Chelsea Leven

Instructor

Chelsea’s love and curiosity for the natural world was born of muddy hands, frog-catching, and tree climbing as a child in the snowbelt of northeast Ohio. She earned a geology degree from Amherst College and studied marine ecology in New Zealand before taking an academic break for a variety of professional pursuits. Snapshots from research positions include scuba diving in Cozumel, Mexico; collecting rodent middens for paleoclimate studies in Chile’s Atacama Desert; and warming bags of live bats against her belly as a wildlife technician in Glacier National Park. She also joined the search and rescue team in McMurdo Station, Antarctica; trained Iditarod sled dogs in Fairbanks, Alaska; and taught skiing to Olympic hopefuls in Bamiyan, Afghanistan.

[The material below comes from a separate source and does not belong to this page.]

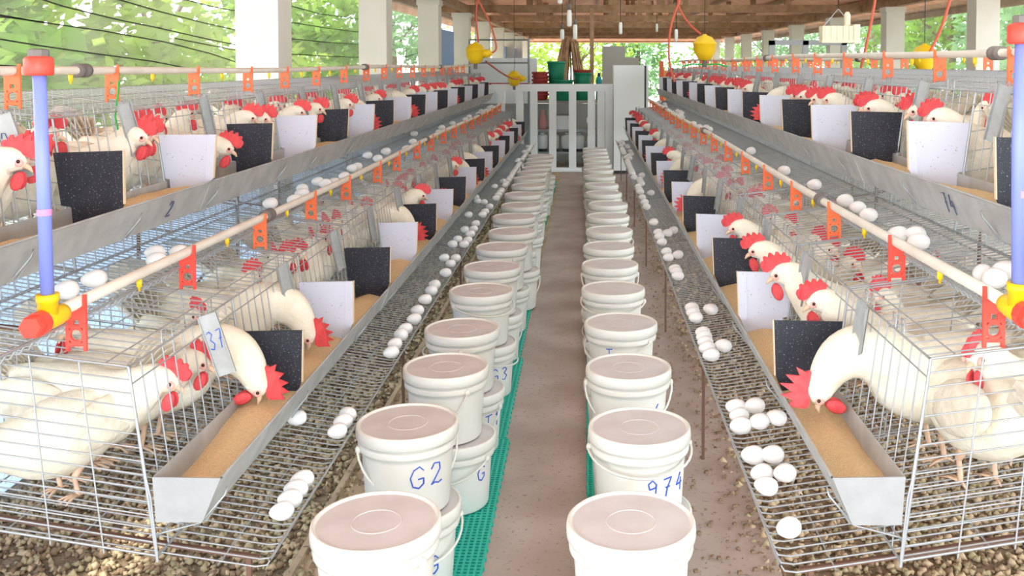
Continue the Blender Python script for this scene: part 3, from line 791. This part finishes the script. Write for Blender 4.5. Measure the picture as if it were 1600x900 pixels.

Driven by a desire to strengthen people’s connection with the outdoors, she has worked as a national park educator, as well as a guide for urban youth, people with disabilities, and others traditionally underrepresented in outdoor pursuits. For 12 years she has worked in Southeast Alaska as a naturalist, guide, and park ranger. Her underutilized professional skills include operating forklift loaders and stilt walking.

Chelsea calls Montana home. She returned to academia for a master’s degree in the International Conservation and Development Program at the University of Montana, combined with a certificate in Natural Resource Conflict Resolution. Her research, in Nicaragua, considers social and ecological resilience at the intersection of volcanic risk, tourism development, and collaborative conservation.